Engonoceras wrote: ↑Mon Jun 14, 2021 1:42 pm
I don't know about all this I'm not sure the differential EQ thing works correctly from this and other things posted. They all sound rather dull and lifeless compared to my live rips from 20+ years ago out of a first generation CD player. I would be doing these by ear if I had a good system and if I trusted my 50 year old ears.
From this I still don't think the digital pre-emph thingies or any other method are properly decoding. We are still not hearing the Toshiba correctly... correction, y'all aren't. Someone else should do a live Analog-to-Digital rip out of their oldest CD player and post so we can compare the tonality.
Therein lies the rub, as they say: it's possible that the disc was made to best be played on a Toshiba brand CD player from 1983. Finding one of those old players might be the best possible chance to correctly decode the fabled CD (the vintage player being the key that opens the corroded old lock, so to speak).
I've got a Sony CDP-190 from the late '80s right in front of me, providing a stable base for the laptop I'm typing this post on.

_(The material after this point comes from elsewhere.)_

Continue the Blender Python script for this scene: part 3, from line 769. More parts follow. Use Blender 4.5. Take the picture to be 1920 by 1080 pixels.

I'm not sure that the de-emphasis/pre-emphasis EQ curve was something that was set to an agreed, calibrated, industry-wide standard that was mandatory for all CD players made back in the '80s. The RIAA curve became standardised, from what I understand, but there were variations over the years before the standard was set. We'd expect the de-emphasis/pre-emphasis EQ curve for CD players to be set to a standard but I don't think we can be 100% certain of that.
There's some interesting reading here:
https://wiki.hydrogenaud.io/index.php?t ... n_audio_CD
Some early digital recording & playback equipment, including CD players, used 14-bit converters, even though they were dealing with 16-bit audio. Some also used noisy "brick wall" filters to remove frequencies higher than the Nyquist frequency (22050 Hz). The resulting noise introduced by these converters and filters could be made relatively quiet by using pre-emphasis: boosting the signal (especially the higher frequencies) in the recording before it was put onto CD, and embedding flags in the disc's subcode to tell a CD player to apply de-emphasis on playback. Some CD players even had a de-emphasis button that could be used to manually apply de-emphasis, but now it's just a built-in feature of the analog outputs of nearly all dedicated audio CD players. By the late 1980s, pre-emphasis stopped being used because reliable 16-bit DACs with oversampling and other technologies minimized the conversion & filtering noise without the need for pre-processing the recording.
Most major-label CDs with pre-emphasis were manufactured in Japan in the early and mid-1980s. Relatively recent forum posts indicate that pre-emphasis is still used on newly manufactured CDs by some indie labels, mainly for classical titles.
A pre-emphasis flag for each track is normally stored in the subcode along with the audio data. It's also supposed to be stored in the table of contents (TOC), but many CDs have TOCs that say there's no pre-emphasis when in fact the subcode says there is. There are also some CDs which people believe were mastered with pre-emphasis, but which have no pre-emphasis flags set at all.
Maybe the Black Triangle CD was something that only found favour with some folks because it was being heard without the pre-emphasis being correctly removed (and some enjoyed the perceived extra clarity of the treble boost given when the disc wasn't de-emphasised when being played)? It's a similar thing to listening to a pre-recorded cassette, encoded with Dolby when made, through a cassette deck with the Dolby switched off.
At any rate, these uploads sound good to my ears and the spectral snapshots from Adobe Audition tell me that the tracks should sound good to most folks with a good pair of ears kept clean of earwax. Listening with a well set up system helps a lot, too.